When Everything You Do Seems to Disappoint Someone
You
make a choice and someone is upset about it. You don’t make a choice and
someone is upset about that. You do something and it’s wrong. You don’t do
something and that’s wrong too. The disappointment comes no matter what so at
some point you stop trying to avoid it.
People
had an idea of who you would be and you turned out to be someone else. The difference
between the two is the source of constant disappointment. They keep treating
you like the person they imagined while you keep being the person you actually
are. The two things don’t match so someone is always disappointed.
Your
success disappoints them or your struggles do. Your choices disappoint them or
your lack of choices does.
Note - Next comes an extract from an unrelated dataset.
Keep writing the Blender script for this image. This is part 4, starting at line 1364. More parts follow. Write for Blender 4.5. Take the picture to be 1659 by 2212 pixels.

Your life disappoints them in whatever form it
takes. You can’t do anything that feels right to you without disappointing
someone who cares about you.
You
try changing to fit what they want and it works for a while. Then you get tired
of being someone else and you go back to being yourself and they are
disappointed again. The trying doesn’t help because the problem isn’t anything
you are doing wrong. The problem is that you are not the person they wanted.
The
guilt about this is heavy. You feel bad for not being who they need. You feel
bad for disappointing them over and over. You feel bad for not being able to
give them what they want. But you can’t give them what they want because what
they want is for you to be someone else and you can’t be someone else.
Some
of them will leave. They will realize you are not going to change into who they
need and they will leave and it will hurt. But at least then the disappointment
stops because the person is gone. The disappointment that comes with people
staying is worse in a way because it’s constant and ongoing and there’s no
resolution to it.
You
stop apologizing for being yourself because the apologies don’t change
anything. You are still you and they are still disappointed so the apology is
pointless. You just accept that you are going to disappoint them and hope they
accept that too. Most of them don’t accept it.
The people who do accept it are the ones you should keep around. The ones who wanted you to be someone different and left, or the ones who wanted you to be someone different and stayed disappointed, those relationships are the ones that hurt. The relationships that work are the ones where who you are is okay with who they wanted.